● Requirement:
Please give the listing again, word for word, with nothing left out.

* START Dataset content *

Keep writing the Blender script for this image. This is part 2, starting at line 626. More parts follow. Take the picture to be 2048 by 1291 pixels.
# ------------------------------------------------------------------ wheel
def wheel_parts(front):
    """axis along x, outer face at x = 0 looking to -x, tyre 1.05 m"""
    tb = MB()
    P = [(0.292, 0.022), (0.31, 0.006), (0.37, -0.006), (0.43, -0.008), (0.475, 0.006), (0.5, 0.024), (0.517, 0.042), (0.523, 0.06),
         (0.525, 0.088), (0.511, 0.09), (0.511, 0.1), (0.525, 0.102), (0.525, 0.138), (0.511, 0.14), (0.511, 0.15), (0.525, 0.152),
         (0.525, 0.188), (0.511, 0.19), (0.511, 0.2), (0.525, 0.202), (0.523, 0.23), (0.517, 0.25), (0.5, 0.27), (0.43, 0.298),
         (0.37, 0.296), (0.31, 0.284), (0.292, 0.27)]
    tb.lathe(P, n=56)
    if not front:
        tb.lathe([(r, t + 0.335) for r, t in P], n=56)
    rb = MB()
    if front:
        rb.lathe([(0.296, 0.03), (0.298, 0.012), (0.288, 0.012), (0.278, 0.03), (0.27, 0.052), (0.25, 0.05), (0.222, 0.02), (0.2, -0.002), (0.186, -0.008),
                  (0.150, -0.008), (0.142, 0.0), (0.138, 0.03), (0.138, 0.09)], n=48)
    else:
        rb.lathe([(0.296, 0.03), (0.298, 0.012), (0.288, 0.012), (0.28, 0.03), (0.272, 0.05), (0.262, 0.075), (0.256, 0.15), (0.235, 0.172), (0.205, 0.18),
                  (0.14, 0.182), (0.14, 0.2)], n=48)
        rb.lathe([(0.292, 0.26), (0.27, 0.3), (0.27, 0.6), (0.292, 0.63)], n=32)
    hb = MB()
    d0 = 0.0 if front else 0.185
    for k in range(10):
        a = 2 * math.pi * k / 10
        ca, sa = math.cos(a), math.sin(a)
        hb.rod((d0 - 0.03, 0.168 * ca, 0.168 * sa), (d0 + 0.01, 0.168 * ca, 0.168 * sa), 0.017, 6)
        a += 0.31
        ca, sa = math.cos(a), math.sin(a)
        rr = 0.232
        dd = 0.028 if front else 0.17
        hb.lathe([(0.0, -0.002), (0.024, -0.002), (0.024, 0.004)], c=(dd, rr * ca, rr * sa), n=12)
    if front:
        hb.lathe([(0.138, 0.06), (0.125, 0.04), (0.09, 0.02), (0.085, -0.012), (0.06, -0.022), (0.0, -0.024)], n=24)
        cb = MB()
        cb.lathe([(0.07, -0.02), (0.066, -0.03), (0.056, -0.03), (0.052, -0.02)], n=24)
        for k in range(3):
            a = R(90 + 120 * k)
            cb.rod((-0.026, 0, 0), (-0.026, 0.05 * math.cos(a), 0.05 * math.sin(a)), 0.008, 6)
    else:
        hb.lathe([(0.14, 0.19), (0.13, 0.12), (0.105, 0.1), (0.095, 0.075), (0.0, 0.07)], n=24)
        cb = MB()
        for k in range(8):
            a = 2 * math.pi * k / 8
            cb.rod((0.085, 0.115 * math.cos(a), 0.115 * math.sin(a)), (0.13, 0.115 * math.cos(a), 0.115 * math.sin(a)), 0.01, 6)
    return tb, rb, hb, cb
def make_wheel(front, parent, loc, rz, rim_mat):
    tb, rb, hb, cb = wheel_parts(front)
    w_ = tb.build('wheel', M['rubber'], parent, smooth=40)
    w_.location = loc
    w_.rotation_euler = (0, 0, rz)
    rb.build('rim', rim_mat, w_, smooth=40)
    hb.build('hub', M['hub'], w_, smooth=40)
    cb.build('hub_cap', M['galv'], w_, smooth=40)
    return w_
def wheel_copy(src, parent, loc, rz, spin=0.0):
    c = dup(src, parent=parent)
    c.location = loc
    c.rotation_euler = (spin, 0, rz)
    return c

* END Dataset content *

● Correct result:
Keep writing the Blender script for this image. This is part 2, starting at line 626. More parts follow. Take the picture to be 2048 by 1291 pixels.
# ------------------------------------------------------------------ wheel
def wheel_parts(front):
    """axis along x, outer face at x = 0 looking to -x, tyre 1.05 m"""
    tb = MB()
    P = [(0.292, 0.022), (0.31, 0.006), (0.37, -0.006), (0.43, -0.008), (0.475, 0.006), (0.5, 0.024), (0.517, 0.042), (0.523, 0.06),
         (0.525, 0.088), (0.511, 0.09), (0.511, 0.1), (0.525, 0.102), (0.525, 0.138), (0.511, 0.14), (0.511, 0.15), (0.525, 0.152),
         (0.525, 0.188), (0.511, 0.19), (0.511, 0.2), (0.525, 0.202), (0.523, 0.23), (0.517, 0.25), (0.5, 0.27), (0.43, 0.298),
         (0.37, 0.296), (0.31, 0.284), (0.292, 0.27)]
    tb.lathe(P, n=56)
    if not front:
        tb.lathe([(r, t + 0.335) for r, t in P], n=56)
    rb = MB()
    if front:
        rb.lathe([(0.296, 0.03), (0.298, 0.012), (0.288, 0.012), (0.278, 0.03), (0.27, 0.052), (0.25, 0.05), (0.222, 0.02), (0.2, -0.002), (0.186, -0.008),
                  (0.150, -0.008), (0.142, 0.0), (0.138, 0.03), (0.138, 0.09)], n=48)
    else:
        rb.lathe([(0.296, 0.03), (0.298, 0.012), (0.288, 0.012), (0.28, 0.03), (0.272, 0.05), (0.262, 0.075), (0.256, 0.15), (0.235, 0.172), (0.205, 0.18),
                  (0.14, 0.182), (0.14, 0.2)], n=48)
        rb.lathe([(0.292, 0.26), (0.27, 0.3), (0.27, 0.6), (0.292, 0.63)], n=32)
    hb = MB()
    d0 = 0.0 if front else 0.185
    for k in range(10):
        a = 2 * math.pi * k / 10
        ca, sa = math.cos(a), math.sin(a)
        hb.rod((d0 - 0.03, 0.168 * ca, 0.168 * sa), (d0 + 0.01, 0.168 * ca, 0.168 * sa), 0.017, 6)
        a += 0.31
        ca, sa = math.cos(a), math.sin(a)
        rr = 0.232
        dd = 0.028 if front else 0.17
        hb.lathe([(0.0, -0.002), (0.024, -0.002), (0.024, 0.004)], c=(dd, rr * ca, rr * sa), n=12)
    if front:
        hb.lathe([(0.138, 0.06), (0.125, 0.04), (0.09, 0.02), (0.085, -0.012), (0.06, -0.022), (0.0, -0.024)], n=24)
        cb = MB()
        cb.lathe([(0.07, -0.02), (0.066, -0.03), (0.056, -0.03), (0.052, -0.02)], n=24)
        for k in range(3):
            a = R(90 + 120 * k)
            cb.rod((-0.026, 0, 0), (-0.026, 0.05 * math.cos(a), 0.05 * math.sin(a)), 0.008, 6)
    else:
        hb.lathe([(0.14, 0.19), (0.13, 0.12), (0.105, 0.1), (0.095, 0.075), (0.0, 0.07)], n=24)
        cb = MB()
        for k in range(8):
            a = 2 * math.pi * k / 8
            cb.rod((0.085, 0.115 * math.cos(a), 0.115 * math.sin(a)), (0.13, 0.115 * math.cos(a), 0.115 * math.sin(a)), 0.01, 6)
    return tb, rb, hb, cb
def make_wheel(front, parent, loc, rz, rim_mat):
    tb, rb, hb, cb = wheel_parts(front)
    w_ = tb.build('wheel', M['rubber'], parent, smooth=40)
    w_.location = loc
    w_.rotation_euler = (0, 0, rz)
    rb.build('rim', rim_mat, w_, smooth=40)
    hb.build('hub', M['hub'], w_, smooth=40)
    cb.build('hub_cap', M['galv'], w_, smooth=40)
    return w_
def wheel_copy(src, parent, loc, rz, spin=0.0):
    c = dup(src, parent=parent)
    c.location = loc
    c.rotation_euler = (spin, 0, rz)
    return c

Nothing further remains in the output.